Celik also criticized those Jewish groups that declined a meeting with his delegation this week, as the American Israel Public Affairs Committee, Anti- Defamation League and B’nai B’rith did due to the recent tension.
“Those who did not come made a mistake in terms of their approach to the Turkish-Jewish relationship,” he said, adding, “If the Jewish community here starts on a journey from the very beginning suggesting that Israel is right on every issue, then they will hurt their friends.”
Tan, however, said he still considered as friends the Jews he met in Israel on his recent tour as ambassador there, and during a previous posting in Washington.
Turkish official calls American Jews "very emotional"
He described American Jewry as “extremely sophisticated, and very, very credible people, all of them.” He went on to say, though, that “They are very emotional, very emotional. They have chosen the simplest way, [to] try to shift the focus on Turkey, shift the blame on Turkey. This is wrong.”
Tan and his colleagues also criticized members of Congress who this week denounced Turkey for its treatment of Israel over the Gaza incident and for voting against the Iran sanctions approved by the UN Security Council earlier this month.
Kalin stressed that Ankara values its enduring relations with the US, but pushed back against recent Congressional criticism of the government’s actions as “not responsible” and “very disappointing.
“It’s simply not acceptable. We completely reject that kind of attitude,” Kalin told the Post.
“We believe that there’s much more to be gained by retaining good relations between the US and Turkey, and that kind of language of threat will only hurt.”
Kalin referred specifically to New York Rep. Gary Ackerman’s call for a Washington think tank to reconsider its plan to give an award to the Turkish foreign minister; but other members of Congress have questioned Turkey’s reliability as a NATO ally and charged that the country was choosing the East and Islam over the West.
Turkish representatives have been making the rounds at the State Department, the White House and Capitol Hill this week to try to calm tensions, an effort Nevada Rep.

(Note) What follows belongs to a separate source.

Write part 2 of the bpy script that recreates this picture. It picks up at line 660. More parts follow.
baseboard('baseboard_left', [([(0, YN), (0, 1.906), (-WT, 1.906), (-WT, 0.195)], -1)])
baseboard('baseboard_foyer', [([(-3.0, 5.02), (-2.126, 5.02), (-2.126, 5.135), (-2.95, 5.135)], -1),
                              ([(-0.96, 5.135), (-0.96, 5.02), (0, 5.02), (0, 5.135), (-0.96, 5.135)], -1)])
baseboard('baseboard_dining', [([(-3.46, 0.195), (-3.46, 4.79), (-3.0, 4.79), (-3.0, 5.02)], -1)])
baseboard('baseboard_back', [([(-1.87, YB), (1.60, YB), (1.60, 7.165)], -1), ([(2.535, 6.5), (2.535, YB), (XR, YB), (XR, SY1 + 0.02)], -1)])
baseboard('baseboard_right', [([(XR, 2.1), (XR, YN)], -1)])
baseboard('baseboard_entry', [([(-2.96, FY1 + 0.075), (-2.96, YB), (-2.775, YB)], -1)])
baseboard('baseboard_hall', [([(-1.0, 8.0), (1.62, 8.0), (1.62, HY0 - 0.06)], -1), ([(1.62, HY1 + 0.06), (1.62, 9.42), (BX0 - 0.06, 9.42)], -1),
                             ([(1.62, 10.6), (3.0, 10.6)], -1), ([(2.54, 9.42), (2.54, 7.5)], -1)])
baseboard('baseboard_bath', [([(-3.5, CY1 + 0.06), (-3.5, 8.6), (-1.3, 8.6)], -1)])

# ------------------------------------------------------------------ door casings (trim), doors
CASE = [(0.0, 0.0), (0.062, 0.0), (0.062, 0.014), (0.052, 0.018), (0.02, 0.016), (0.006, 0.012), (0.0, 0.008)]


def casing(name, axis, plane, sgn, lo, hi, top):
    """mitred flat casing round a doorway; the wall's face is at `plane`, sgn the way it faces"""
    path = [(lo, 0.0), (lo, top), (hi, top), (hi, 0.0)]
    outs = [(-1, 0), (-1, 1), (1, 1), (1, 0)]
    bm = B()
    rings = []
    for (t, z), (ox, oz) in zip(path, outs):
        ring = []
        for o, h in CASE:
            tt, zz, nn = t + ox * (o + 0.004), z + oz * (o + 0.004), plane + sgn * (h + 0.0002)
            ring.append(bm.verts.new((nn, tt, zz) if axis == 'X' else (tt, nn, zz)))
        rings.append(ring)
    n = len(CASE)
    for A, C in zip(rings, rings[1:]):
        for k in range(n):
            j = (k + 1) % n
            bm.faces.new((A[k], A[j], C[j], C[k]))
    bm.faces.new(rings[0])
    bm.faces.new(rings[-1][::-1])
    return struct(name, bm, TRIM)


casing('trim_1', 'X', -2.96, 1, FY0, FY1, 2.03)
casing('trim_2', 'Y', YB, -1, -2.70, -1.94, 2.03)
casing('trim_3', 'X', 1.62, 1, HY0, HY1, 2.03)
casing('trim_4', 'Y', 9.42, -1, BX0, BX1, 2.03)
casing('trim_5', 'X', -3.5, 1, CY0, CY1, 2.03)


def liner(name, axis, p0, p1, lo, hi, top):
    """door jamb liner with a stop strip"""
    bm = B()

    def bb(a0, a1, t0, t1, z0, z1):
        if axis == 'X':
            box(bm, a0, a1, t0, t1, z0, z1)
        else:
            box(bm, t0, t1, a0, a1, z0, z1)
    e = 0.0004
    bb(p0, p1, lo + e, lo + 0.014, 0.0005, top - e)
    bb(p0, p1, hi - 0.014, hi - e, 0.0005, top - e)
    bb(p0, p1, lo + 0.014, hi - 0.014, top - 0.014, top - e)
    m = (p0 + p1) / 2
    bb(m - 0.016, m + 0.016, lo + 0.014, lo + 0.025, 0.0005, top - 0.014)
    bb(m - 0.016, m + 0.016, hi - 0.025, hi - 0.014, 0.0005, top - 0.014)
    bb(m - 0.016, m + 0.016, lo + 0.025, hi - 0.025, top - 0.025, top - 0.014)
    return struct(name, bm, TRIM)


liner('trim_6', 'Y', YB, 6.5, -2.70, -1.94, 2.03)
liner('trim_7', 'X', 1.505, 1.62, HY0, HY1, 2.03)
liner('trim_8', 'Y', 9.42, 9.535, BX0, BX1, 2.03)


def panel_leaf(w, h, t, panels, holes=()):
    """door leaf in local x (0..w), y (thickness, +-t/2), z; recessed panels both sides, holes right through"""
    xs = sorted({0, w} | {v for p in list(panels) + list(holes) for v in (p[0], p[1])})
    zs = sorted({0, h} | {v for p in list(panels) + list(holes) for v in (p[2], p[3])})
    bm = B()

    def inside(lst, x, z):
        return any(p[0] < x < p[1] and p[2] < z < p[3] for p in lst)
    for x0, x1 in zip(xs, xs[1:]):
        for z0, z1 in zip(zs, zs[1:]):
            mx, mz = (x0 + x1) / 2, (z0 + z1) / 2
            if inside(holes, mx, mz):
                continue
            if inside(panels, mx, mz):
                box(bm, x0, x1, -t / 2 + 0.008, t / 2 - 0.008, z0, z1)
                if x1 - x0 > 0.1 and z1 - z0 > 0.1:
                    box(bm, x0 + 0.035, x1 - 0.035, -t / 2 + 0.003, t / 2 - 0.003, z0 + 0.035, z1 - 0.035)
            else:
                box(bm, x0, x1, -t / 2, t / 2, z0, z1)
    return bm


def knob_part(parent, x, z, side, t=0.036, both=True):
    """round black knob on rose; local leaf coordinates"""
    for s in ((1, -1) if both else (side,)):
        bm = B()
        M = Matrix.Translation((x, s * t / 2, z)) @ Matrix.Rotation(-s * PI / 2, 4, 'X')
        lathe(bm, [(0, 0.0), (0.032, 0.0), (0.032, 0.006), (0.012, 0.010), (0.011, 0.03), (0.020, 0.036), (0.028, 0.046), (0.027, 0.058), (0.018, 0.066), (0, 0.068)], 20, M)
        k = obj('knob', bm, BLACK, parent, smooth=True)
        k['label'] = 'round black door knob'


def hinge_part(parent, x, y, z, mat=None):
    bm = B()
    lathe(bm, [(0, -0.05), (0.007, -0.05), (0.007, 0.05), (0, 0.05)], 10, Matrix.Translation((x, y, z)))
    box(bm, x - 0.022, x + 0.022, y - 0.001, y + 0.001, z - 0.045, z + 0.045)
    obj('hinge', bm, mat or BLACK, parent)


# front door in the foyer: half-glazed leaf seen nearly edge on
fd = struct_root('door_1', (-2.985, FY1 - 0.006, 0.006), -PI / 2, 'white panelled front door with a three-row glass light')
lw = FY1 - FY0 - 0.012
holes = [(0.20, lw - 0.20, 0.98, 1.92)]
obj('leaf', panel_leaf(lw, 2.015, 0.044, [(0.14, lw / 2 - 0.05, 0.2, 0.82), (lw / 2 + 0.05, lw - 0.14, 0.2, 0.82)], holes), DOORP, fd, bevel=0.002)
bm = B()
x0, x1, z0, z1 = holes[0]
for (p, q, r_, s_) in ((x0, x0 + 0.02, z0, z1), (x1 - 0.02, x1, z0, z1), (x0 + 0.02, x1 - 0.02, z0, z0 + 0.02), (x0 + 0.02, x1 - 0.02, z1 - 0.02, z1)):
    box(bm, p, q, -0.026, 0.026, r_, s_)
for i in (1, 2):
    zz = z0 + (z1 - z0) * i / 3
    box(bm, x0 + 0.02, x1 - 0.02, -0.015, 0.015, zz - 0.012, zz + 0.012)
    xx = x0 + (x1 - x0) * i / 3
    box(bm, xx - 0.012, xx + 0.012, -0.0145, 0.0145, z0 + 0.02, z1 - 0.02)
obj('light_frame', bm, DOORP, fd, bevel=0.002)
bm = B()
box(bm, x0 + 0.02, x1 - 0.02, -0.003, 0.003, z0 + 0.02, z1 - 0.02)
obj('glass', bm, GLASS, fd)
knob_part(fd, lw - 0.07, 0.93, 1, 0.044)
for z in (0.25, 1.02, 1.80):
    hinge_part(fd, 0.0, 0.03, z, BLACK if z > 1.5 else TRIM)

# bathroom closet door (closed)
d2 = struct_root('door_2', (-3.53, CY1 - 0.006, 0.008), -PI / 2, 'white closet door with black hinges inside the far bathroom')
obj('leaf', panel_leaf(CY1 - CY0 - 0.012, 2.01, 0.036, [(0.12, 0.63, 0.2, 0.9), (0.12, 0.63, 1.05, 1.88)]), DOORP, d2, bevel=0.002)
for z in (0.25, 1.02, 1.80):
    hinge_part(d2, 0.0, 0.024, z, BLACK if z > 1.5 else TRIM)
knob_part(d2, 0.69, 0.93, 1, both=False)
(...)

Shelley Berkeley dismissed on Wednesday as a “charm offensive” before declaring that she refused to meet with the Turkish delegation until Turkey changed its policies.
While the Obama administration has been more measured, Kalin noted that his party has been hearing a lot about “disappointment” and “displeasure” in Washington over the Iran vote.
But he insisted that “We don’t see a crisis in US-Turkish relations, and we don’t want to see [one].”
He defended the Turkish position as one that resulted from America’s own request that Ankara mediate with Iran, and argued that voting in favor of sanctions would have ruptured the relationship with Teheran too seriously to allow further engagement.
Tan told the conference that his country shares the goal of preventing a nuclear-armed Iran, but thinks that sanctions won’t work and that the recent UN vote was a “mistake.”